Tuesday, July 5, 2011

The terrifying tale of the telepathic peacock

 Melissa, our host in Providencia – a tiny island off Nicaragua’s coast that, somehow oddly, belongs to Colombia and where we are just lazing off, since there is no point whatsoever subjecting the locals to our brand of electro - tells us the horrifying and 100% accurate story of the evil genius island peacock. This peacock, whose cries resembling a melancholy fog siren I can hear as I write, has been abandoned on the island, along with a bunch of other animals, some of its own kind, by an Italian fleeing his Caribbean home. The menagerie owner was by trade an alternative healer and could discover one’s ailments simply by looking at them.  After being abandoned, the peacocks have a terrifying faith: the two females die shortly, unable to survive in the bush. The two males succumb to bestial conducts: they split the territory in two, each owning one side of the road. Each patrols his territory, emitting piercing calls that die, frightened and alone, where the sharp rocks plunge into the sea. Increasingly terrorized by the utter uselessness of their masculinity, they engage in a fight to the death; the peacock owning the side of the road where Marissa’s house is kills the other peacock gruesomely.



Since then, for the past 8 years, the peacock lives alone on his land, flying around, perching on the tall trees, scouring the bush without ever crossing into his dead rival’s territory, no matter how big the threat to his life. He promptly and mercilessly stifles all of Melissa’s agricultural endeavours, devouring her young melons, flowers, cucumbers and peppers with the precision of a vegan piranha.  This converts Melissa, a committed Adventist otherwise, into his arch-enemy: she promises to do away with the evil patriarch and ritually cook him in a spicy Caribbean casserole. “This is for my young cucumbers!” she would cry, before biting into a sauce-dripping leg.  
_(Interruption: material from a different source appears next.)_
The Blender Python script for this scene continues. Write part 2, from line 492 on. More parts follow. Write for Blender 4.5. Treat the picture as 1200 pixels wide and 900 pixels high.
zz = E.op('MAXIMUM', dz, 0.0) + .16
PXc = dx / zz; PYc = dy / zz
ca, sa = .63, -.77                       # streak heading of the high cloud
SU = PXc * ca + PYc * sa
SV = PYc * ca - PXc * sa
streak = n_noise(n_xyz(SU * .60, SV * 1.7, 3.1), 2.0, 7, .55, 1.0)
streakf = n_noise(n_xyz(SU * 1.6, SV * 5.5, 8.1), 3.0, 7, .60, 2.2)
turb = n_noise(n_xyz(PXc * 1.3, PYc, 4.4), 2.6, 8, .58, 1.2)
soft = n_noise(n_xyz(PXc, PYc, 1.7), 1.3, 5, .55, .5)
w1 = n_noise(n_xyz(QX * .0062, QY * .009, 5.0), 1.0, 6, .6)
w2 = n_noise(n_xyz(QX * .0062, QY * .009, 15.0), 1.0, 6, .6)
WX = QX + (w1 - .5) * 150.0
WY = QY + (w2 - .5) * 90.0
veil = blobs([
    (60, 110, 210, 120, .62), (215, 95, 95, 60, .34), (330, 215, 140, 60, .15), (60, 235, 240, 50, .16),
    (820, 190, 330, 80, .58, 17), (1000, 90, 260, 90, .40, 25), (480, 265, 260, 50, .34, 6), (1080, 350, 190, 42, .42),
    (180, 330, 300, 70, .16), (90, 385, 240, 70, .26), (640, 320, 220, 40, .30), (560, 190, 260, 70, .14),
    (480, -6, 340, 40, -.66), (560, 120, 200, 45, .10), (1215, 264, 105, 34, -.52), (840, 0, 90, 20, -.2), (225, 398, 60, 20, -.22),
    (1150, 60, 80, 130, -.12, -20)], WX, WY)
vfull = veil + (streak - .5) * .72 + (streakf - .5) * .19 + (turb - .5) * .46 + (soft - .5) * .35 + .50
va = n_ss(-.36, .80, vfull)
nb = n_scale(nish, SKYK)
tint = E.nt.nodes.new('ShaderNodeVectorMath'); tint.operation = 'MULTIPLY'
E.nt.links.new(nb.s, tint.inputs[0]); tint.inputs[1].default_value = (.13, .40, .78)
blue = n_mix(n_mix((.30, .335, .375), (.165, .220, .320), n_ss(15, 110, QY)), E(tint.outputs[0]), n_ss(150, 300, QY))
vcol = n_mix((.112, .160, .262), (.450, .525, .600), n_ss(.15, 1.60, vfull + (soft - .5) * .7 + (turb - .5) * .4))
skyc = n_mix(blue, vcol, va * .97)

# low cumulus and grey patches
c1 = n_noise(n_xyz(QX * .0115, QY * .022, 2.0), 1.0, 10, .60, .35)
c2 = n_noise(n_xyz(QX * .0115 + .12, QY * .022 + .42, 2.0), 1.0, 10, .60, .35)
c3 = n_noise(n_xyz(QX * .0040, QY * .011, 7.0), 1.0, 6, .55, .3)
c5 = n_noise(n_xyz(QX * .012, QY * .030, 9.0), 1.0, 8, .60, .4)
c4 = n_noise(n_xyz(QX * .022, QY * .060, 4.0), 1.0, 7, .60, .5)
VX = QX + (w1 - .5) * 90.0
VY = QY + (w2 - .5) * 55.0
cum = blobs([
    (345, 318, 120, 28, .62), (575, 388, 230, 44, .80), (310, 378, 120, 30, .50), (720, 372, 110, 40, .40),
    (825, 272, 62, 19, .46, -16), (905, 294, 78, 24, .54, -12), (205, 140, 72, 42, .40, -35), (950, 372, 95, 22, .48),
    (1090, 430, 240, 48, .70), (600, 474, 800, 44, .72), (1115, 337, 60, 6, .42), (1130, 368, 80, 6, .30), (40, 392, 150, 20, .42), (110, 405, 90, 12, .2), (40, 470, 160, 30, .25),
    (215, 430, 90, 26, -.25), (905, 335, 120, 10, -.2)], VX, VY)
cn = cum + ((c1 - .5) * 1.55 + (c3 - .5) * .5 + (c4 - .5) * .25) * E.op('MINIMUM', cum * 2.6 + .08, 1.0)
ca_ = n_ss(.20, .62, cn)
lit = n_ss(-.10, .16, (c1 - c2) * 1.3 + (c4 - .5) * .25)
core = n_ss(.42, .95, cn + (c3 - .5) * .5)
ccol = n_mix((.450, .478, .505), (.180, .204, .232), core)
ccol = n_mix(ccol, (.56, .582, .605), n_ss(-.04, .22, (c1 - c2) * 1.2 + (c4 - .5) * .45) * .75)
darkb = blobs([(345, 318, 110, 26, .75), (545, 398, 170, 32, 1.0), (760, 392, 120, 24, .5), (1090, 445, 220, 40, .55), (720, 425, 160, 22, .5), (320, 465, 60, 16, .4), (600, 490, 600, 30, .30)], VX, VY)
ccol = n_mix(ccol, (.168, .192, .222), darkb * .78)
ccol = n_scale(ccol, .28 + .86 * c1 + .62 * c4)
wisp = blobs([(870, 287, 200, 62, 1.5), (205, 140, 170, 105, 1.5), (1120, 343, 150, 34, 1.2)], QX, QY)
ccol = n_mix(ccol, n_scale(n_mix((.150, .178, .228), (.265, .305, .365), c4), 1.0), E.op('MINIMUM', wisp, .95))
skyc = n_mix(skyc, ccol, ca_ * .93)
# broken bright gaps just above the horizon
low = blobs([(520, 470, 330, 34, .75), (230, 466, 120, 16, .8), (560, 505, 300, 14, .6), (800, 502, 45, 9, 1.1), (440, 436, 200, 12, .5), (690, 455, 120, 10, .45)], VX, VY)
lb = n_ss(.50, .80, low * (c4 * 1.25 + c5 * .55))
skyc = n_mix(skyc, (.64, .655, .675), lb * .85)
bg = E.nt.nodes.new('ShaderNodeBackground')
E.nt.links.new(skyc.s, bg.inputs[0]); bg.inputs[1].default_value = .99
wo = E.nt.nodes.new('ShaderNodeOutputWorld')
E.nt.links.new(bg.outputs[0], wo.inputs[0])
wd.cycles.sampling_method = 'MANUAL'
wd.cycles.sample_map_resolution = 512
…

 But the peacock has amazing abilities, avoiding all her traps: the cane sugar dipped in rum fails to inebriate him. When a noose made of thin fishing rod is laid in the grass, the peacock saunters around it, eating the bait, without even once stepping inside the circle of death whose other end Melissa, hidden in her kitchen, feverishly holds through a crack in the door. When, exasperated, Melissa asks her husband to borrow a friend’s gun, the peacock disappears for three days without trace, confounding their assiduous searches of his territory. Since then he seems to provoke her, eating from the tourists’ hands but flying away as she gets near, permanently spying on her from nearby trees, ravaging her garden in a protracted guerrilla war. Melissa is convinced that the Mesmeric Italian healer endowed his peacock with telepathic powers that allow him to triumph over his enemies, each victory deepening his isolation.
 The Pill, predictably aroused by the romanticism of this classical story, starts thinking of ways to kill the feathered white whale. Discussions about the tastiness of peacocks start (because in Spanish a peacock is a “pavo real”, a ‘’royal turkey’’, Melissa launches one of her main offensives around Christmas); plans of female peacock decoys and fishing nets are proposed. A week later though, das Pill is endeared by the fellow and starts feeding him bread every day which, of course, he takes from her palm.

As we speak, the last peacock of Providencia, aware of all these conspiracies to murder him, flaps his heavy wings from tree to tree, does intricate mating dances to no one in particular and, at dusk, launches shrill calls towards the darkened seas, his powerful telepathic brain squeezed in the castrating vice of solitude.